The expectations of the workingmen that the Federal law would blaze the way for the eight-hour system in private employment failed to materialize. The depression during the seventies took up all the impetus in that direction which the law may have generated. Even as far as government work is concerned forty years had to elapse before its application could be rounded out by extending it to contract work done for the government by private employers.

We have dealt at length with this subject because it marked an important landmark. It demonstrated to the wage earners that, provided they concentrated on a modest object and kept up a steady pressure, their prospects for success were not entirely hopeless, hard as the road may seem to travel. The other and far more ambitious object of the workingman of the sixties, that of enacting general eight-hour laws in the several States, at first appeared to be within easy reach—so yielding political parties and State legislatures seemed to be to the demands of the organized workmen. Yet before long these successes proved to be entirely illusory.

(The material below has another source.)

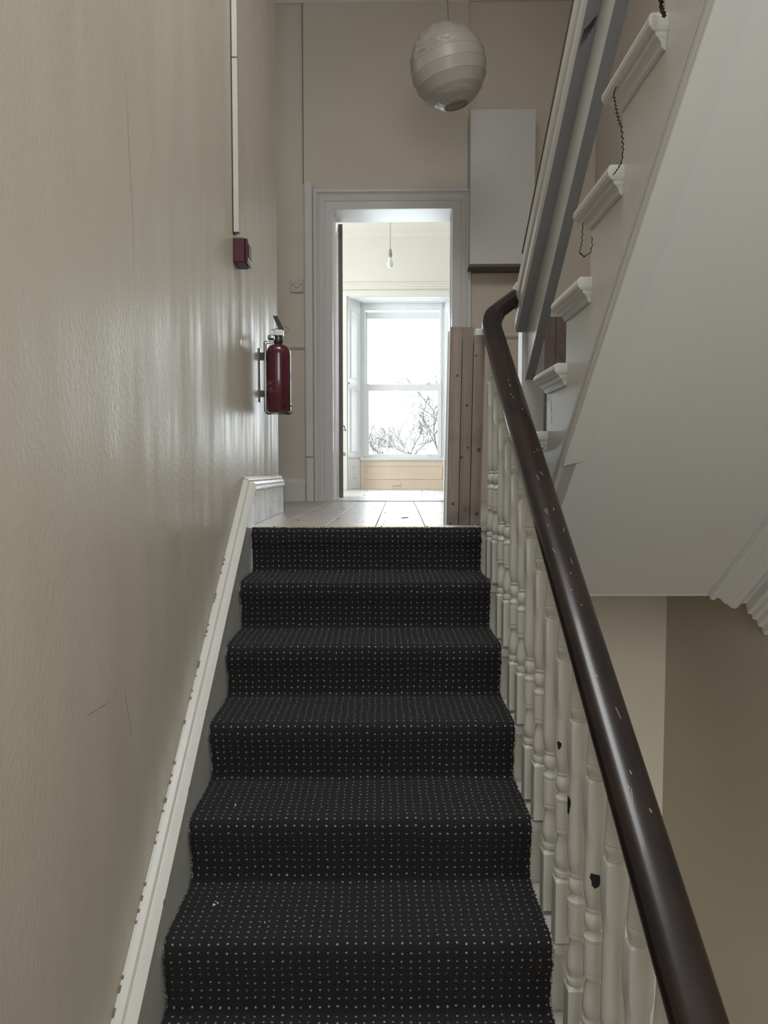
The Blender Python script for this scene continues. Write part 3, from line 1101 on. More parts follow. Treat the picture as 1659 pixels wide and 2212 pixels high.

The year 1867 was the banner year for such State legislation. Eight-hour laws were passed in Illinois, Wisconsin, Connecticut, Missouri, and New York. California passed such a law in 1868. In Pennsylvania, Michigan, Maryland, and Minnesota bills were introduced but were defeated. Two common features characterized these laws, whether enacted or merely proposed to the legislatures. There were none which did not permit of longer hours than those named in the law, provided they were so specified in the contract. A contract requiring ten or more hours a day was perfectly legal. The eight-hour day was the legal day only "when the contract was silent on the subject or where there is no express contract to the contrary," as stated in the Wisconsin law. But the greatest weakness was a lack of a provision for enforcement. New York's experience is typical and characteristic. When the workingmen appealed to Governor Fenton to enforce the law, he replied that the act had received his official signature and he felt that it "would be an unwarrantable assumption" on his part to take any step requiring its enforcement. "Every law," he said, "was obligatory by its own nature, and could derive no additional force from any further act of his."